[Task] Give back the exact lines spanning from the line with "Model this scene" to the line with "scene = bpy.context.scene", with both of those lines included and no others.
#### Exercise inputs ####
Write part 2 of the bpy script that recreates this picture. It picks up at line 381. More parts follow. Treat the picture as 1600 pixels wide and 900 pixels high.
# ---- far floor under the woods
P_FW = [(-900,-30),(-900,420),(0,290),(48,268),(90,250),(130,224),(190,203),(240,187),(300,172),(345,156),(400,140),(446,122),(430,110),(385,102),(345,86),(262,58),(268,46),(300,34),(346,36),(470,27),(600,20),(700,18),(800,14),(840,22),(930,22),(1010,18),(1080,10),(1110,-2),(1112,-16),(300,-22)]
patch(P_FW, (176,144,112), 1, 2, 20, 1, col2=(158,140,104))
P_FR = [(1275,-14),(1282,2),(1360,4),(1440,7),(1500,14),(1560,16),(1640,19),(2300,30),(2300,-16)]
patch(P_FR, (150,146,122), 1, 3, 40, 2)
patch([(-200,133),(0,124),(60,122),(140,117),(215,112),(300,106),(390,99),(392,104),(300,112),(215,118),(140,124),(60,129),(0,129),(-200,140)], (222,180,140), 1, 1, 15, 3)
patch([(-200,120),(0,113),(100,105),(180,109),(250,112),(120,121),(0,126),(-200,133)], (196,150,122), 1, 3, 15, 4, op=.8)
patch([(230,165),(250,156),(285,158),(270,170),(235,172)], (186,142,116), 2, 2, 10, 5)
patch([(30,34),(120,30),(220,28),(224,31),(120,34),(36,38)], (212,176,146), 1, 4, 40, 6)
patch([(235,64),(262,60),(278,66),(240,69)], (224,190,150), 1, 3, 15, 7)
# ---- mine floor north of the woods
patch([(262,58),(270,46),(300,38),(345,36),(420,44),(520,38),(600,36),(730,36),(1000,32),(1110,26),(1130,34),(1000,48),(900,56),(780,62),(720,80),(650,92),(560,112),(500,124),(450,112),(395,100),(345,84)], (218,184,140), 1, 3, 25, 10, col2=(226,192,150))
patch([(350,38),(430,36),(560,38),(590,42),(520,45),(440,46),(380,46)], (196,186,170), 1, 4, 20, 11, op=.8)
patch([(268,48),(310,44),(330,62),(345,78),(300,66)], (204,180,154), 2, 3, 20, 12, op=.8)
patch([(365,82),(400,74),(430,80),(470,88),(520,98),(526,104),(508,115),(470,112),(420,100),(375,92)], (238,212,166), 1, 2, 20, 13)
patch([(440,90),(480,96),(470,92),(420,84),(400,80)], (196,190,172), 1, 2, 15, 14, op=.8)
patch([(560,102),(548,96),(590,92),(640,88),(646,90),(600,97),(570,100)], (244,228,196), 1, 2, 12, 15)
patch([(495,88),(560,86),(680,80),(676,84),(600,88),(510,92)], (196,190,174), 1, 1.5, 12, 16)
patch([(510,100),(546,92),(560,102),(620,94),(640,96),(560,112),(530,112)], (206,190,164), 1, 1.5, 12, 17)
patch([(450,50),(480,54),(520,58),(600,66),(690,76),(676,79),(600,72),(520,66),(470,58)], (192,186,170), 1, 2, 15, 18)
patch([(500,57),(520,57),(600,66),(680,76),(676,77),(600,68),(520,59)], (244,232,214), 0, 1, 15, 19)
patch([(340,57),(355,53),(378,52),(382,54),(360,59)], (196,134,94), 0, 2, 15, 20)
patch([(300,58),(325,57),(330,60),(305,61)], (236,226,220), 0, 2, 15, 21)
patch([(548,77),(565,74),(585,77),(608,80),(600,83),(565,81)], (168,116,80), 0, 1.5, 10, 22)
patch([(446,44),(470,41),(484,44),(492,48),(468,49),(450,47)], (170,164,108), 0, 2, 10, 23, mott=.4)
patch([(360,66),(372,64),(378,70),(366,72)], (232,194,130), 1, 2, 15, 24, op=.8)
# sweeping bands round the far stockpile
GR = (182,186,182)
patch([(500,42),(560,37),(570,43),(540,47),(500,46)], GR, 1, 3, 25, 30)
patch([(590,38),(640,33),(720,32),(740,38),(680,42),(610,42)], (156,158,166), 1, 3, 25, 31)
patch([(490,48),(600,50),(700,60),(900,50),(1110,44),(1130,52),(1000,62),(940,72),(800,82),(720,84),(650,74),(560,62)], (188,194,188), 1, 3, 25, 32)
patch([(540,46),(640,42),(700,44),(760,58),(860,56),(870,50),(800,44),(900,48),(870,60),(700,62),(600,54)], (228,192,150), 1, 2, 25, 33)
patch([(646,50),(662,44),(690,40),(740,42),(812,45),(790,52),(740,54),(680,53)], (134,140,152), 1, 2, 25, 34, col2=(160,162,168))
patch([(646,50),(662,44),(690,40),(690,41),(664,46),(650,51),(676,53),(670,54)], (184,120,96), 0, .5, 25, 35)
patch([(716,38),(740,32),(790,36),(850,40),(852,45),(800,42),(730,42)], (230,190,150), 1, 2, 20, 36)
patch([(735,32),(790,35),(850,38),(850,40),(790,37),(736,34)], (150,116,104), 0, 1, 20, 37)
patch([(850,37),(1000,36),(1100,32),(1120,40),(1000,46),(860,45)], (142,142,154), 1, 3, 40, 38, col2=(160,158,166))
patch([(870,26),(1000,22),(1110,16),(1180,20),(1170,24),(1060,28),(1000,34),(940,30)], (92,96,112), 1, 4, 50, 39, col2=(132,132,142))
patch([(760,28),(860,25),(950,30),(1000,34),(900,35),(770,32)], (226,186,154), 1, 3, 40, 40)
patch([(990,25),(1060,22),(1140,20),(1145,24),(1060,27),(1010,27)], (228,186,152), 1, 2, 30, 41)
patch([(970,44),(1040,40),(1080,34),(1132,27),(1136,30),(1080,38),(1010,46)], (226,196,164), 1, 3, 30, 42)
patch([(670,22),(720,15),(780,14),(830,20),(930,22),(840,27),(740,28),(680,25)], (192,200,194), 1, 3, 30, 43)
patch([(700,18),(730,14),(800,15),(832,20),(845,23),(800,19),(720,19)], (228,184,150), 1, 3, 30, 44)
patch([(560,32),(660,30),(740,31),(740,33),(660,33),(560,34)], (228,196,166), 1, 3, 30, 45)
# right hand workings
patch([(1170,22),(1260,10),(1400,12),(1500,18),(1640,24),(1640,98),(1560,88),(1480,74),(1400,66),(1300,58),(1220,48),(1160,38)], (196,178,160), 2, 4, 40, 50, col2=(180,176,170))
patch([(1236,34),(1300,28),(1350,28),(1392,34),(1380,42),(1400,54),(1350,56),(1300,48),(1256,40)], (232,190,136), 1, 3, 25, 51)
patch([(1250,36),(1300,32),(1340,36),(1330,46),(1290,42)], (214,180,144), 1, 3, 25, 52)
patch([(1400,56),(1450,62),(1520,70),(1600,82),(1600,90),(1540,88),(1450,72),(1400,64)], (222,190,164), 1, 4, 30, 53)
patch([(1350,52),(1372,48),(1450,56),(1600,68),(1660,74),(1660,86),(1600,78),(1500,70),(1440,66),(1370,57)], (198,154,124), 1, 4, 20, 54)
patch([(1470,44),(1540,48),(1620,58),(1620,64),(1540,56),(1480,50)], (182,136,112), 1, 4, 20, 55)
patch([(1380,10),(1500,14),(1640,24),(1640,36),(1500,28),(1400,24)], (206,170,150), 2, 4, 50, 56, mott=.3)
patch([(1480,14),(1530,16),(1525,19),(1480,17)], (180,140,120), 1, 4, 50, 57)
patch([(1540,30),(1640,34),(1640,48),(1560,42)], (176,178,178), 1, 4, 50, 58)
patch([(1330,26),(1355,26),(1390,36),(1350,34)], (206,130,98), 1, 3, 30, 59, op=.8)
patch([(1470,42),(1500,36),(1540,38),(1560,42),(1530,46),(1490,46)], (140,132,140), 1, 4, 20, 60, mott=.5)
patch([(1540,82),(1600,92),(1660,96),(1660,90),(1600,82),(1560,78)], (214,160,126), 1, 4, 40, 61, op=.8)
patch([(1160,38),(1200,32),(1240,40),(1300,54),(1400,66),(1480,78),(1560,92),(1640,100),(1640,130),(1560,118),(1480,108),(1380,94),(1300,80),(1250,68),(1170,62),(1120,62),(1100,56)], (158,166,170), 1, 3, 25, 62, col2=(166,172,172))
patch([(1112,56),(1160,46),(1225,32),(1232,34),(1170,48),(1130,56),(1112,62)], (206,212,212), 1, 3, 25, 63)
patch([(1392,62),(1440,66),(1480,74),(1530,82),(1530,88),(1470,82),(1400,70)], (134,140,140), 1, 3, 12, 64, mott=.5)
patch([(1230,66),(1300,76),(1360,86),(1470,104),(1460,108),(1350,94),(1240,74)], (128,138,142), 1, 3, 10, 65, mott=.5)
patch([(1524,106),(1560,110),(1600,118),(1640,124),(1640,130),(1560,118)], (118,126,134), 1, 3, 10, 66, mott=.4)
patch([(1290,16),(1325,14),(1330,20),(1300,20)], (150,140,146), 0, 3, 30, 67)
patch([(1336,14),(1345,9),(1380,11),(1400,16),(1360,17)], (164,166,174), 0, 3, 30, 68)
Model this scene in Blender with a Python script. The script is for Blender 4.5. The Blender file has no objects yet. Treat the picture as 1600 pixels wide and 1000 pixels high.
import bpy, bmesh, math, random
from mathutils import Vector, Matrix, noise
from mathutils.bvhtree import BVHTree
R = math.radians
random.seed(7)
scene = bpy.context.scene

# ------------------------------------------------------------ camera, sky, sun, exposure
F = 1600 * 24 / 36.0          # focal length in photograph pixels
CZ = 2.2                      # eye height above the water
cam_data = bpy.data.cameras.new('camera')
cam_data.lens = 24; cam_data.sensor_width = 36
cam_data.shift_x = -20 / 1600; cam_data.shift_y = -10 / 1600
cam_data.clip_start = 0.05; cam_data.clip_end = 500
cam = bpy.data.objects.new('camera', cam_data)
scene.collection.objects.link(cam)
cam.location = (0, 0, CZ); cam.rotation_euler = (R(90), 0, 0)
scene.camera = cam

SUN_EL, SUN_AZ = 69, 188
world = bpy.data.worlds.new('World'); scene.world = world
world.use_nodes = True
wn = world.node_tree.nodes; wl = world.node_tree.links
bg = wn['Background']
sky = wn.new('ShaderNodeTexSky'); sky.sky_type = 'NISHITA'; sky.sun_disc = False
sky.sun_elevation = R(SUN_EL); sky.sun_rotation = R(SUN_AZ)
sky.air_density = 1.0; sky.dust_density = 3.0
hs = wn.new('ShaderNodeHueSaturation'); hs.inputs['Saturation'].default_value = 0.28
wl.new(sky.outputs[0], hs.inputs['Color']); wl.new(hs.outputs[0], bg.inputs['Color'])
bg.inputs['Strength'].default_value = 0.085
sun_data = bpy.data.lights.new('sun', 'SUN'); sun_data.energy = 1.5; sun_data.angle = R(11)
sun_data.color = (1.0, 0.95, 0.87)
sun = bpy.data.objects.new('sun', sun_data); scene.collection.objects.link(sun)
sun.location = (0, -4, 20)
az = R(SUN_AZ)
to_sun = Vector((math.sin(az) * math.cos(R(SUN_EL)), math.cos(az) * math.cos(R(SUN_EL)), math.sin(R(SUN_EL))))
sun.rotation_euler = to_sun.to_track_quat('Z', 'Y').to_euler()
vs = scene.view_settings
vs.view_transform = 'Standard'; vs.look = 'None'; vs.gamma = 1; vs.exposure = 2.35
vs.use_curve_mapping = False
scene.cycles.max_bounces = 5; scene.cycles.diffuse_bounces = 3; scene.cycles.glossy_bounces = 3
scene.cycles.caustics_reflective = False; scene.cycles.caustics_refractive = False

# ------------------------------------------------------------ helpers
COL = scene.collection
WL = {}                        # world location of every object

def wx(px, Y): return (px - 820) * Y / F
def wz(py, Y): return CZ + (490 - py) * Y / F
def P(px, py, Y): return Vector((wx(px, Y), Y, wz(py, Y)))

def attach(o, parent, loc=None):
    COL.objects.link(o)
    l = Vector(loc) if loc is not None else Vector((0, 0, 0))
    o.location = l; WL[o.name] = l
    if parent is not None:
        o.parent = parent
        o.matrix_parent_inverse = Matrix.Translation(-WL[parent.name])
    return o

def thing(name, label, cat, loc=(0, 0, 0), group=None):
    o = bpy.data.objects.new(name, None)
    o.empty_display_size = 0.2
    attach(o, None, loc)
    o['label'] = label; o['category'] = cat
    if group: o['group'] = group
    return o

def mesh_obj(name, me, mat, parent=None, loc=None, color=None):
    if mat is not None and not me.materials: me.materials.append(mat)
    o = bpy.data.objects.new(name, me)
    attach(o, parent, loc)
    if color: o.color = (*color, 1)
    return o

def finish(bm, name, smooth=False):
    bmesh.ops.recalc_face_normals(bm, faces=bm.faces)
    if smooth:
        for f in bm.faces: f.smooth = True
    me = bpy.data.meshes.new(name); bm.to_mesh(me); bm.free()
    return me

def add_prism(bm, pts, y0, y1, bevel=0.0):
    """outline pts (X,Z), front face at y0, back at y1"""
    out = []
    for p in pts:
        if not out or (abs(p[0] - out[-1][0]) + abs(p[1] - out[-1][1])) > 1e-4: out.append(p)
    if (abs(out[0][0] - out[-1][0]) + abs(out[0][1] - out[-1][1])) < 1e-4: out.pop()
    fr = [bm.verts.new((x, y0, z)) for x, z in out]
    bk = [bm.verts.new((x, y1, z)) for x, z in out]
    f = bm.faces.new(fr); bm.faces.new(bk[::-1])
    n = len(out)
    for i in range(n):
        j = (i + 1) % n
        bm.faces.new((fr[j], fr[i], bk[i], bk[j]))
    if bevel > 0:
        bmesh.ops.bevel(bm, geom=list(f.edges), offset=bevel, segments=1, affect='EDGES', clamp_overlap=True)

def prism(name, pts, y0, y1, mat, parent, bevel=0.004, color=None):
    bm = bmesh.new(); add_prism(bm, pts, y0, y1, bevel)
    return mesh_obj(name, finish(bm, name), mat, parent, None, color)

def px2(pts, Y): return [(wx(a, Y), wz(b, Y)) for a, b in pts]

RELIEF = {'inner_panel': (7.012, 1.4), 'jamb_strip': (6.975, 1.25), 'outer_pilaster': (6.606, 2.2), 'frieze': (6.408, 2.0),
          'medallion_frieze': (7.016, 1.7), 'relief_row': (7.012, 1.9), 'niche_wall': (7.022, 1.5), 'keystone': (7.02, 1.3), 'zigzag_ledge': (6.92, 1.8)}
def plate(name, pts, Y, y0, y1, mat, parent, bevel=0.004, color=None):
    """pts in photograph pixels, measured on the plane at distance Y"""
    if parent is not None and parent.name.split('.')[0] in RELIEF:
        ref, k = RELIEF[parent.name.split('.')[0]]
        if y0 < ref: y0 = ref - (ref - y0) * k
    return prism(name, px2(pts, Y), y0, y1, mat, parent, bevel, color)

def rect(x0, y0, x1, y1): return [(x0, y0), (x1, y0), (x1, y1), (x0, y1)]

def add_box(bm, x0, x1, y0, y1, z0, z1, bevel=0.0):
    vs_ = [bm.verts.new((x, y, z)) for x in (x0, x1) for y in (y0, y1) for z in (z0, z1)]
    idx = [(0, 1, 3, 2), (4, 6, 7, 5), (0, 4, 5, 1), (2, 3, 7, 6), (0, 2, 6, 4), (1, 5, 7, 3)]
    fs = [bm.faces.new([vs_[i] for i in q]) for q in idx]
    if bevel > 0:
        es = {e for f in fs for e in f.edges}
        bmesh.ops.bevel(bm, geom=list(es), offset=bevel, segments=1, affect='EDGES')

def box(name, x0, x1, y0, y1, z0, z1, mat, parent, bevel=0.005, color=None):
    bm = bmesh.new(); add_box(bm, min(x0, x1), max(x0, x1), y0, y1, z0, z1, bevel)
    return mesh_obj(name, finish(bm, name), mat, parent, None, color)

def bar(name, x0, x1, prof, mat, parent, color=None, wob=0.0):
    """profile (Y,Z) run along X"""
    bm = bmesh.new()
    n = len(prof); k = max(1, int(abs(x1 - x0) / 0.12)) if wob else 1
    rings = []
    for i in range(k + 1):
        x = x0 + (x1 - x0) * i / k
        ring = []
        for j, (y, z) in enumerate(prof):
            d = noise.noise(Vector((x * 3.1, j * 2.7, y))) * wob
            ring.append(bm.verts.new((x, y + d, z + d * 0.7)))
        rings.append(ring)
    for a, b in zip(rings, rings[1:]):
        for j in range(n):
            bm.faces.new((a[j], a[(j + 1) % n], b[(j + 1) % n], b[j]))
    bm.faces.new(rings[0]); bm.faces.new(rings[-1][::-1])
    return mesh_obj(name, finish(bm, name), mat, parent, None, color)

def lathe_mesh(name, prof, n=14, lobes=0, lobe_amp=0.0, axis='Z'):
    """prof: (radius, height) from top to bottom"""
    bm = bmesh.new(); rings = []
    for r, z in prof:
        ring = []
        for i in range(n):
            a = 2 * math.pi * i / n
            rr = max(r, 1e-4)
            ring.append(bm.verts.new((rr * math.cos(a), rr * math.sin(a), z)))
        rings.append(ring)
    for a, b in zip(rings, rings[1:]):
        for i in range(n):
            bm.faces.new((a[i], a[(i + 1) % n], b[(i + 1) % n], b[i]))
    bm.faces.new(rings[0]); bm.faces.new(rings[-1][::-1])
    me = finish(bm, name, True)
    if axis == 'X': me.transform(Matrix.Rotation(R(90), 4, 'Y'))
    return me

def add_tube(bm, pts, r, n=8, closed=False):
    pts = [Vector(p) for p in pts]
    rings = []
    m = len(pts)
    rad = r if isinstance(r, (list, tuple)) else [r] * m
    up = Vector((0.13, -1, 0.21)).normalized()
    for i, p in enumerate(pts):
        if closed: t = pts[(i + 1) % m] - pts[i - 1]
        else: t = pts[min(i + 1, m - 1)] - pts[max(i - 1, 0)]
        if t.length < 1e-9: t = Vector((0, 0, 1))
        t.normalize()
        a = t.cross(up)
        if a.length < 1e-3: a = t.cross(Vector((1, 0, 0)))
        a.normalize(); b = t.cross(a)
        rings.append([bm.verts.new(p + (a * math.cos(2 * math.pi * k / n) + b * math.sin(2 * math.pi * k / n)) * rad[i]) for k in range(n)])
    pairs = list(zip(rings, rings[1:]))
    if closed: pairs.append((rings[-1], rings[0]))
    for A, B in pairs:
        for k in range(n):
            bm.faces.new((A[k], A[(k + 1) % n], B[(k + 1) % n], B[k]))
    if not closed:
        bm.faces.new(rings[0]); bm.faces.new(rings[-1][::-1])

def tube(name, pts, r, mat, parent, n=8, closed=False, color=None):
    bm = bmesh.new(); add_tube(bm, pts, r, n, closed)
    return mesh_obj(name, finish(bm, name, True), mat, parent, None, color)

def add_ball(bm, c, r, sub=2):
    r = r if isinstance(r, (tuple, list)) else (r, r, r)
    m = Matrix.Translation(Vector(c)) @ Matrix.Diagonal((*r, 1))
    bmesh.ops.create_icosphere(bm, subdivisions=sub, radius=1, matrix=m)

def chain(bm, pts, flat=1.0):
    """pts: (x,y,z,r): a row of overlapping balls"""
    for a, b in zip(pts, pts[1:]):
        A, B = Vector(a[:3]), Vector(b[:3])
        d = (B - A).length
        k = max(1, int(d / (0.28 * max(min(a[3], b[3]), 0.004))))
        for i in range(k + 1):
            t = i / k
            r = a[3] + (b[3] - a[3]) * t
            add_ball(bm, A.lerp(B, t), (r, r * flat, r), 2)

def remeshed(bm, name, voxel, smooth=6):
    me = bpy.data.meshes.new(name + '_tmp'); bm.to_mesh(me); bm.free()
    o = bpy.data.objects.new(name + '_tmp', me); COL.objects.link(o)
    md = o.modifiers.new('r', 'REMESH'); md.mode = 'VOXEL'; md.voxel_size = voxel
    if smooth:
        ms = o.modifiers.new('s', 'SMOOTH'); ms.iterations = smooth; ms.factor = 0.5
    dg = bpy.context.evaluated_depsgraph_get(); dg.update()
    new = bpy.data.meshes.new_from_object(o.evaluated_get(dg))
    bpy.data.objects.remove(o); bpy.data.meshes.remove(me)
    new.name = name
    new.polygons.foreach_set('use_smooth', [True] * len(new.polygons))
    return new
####
[Result]
Model this scene in Blender with a Python script. The script is for Blender 4.5. The Blender file has no objects yet. Treat the picture as 1600 pixels wide and 1000 pixels high.
import bpy, bmesh, math, random
from mathutils import Vector, Matrix, noise
from mathutils.bvhtree import BVHTree
R = math.radians
random.seed(7)
scene = bpy.context.scene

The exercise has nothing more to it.